There was one priest at Bainton in the Doomsday Book, but no mention of a church. The Fossards were lords of Neswick and Bainton, but not the only landholders in Bainton. Nigel Fossard gave the patronage to St Mary’s Abbey, York, before 1089.

Features

Exterior Features

Exterior Decoration

Miscellaneous

Furnishings

Fonts

Comments/Opinions

Corbel

This has been called a capital, but there is no ring at the bottom, and what looks like a ring near the bottom is a muzzle. The segment of a circle at the top recalls a capital, but here it is a pattern applied to the forehead of a beast. The item is a corbel.

The patterning with parallel lines is fairly common in the East Riding, for example, on the North Grimston font and a capital at Kirkburn. Capitals with parallel lines, and one of them with a two-leaf pattern above the lines, were seen the Cistercian Abbey of Eberbach, Germany, in a chapter house window­ - presumably this would be later than the corbel at Bainton. Corbels in which beasts have foliate motifs, or other symbols, on their foreheads also occur fairly frequently in the Riding. It is not possible to identify whatever may have been carved on the horizontal lowest face of the corbel: there is sometimes a human face looking out of the mouth, e.g. at Winestead.

Font

Very unfortunately - and to the disgust of the retired archdeacon who was driving us on the visit in 2003 - a strip of lead has been added to the rim. Luckily, there is a photo in the Conway Library, copyright “S. Benson, Bridlington”, showing the font before this lead was added; it shows that the pattern does not extend onto the horizontal rim.
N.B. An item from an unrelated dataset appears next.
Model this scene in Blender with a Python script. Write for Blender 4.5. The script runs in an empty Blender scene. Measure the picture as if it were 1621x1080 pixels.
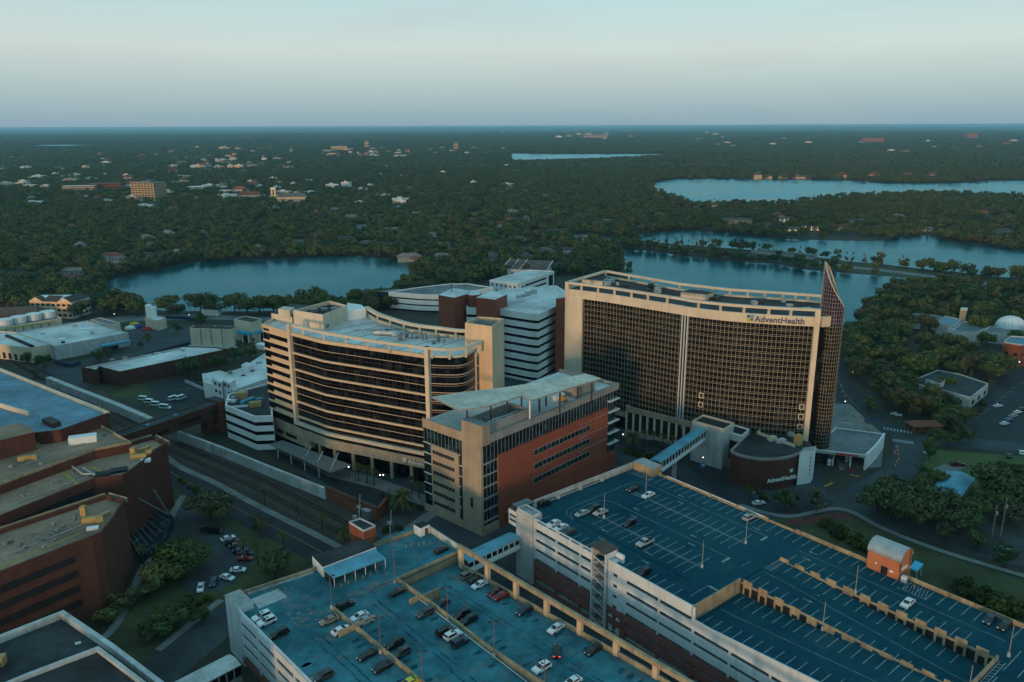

The addition of the metal trim is unusual, and the stonework should have been properly conserved before it was applied; presumably the lead was put there just to hold everything in place, a temporary measure which has become permanent. However, it does not seem that repairs were done, or if done, that they were properly done. On the visit in 2015, a short, but open, crack was noticed in the E side of the font; this also needs attention. This kind of fault in stone has been seen at Bugthorpe, on capitals of the chancel arch (chancel side) when plaster was removed.

The cable pattern on the rim could be compared to that on the Everingham font. This pattern at Bainton is made the same way, that is by scoring the three horizontal lines first, and then by making the diagonal cuts. It is rather more cablelike, with wider sections which are able to be very slightly rounded, whereas the Everingham patternmaker seems to be thinking of parallel lines, and the thinner sections are left slightly flatter. Further local comparisons are illustrated in Wood 2011, 119-122, where it is suggested that the development of the form of the cable pattern within the East Riding might provide a relative dating, as a pre-Conquest pattern evolved to become thoroughly rope-like, as elsewhere in England.

The irregular joining of the trellis pattern on the sides of the drum is a feature of the East Riding fonts, suggesting the craftsmen worked with minimum drafting tools. They may even have been basing their order of applying the pattern (vertical panels bodged together at the end) on the building of a wooden barrel.

Bibliography

J. E. Morris, The East Riding of Yorkshire, 2nded, 1919.

S. L. Ollard, Bainton Church and Parish, Beverley, 1934.

M. R. Petch, ‘A guide to St. Andrew’s Church and parish of Bainton, East Riding of Yorkshire’, 1986.

N. Pevsner and D. Neave, Yorkshire: York and the East Riding, 2nd. ed. London, 1995.

A History of the County of Yorkshire, iii, ed. W. Page, London, 1913.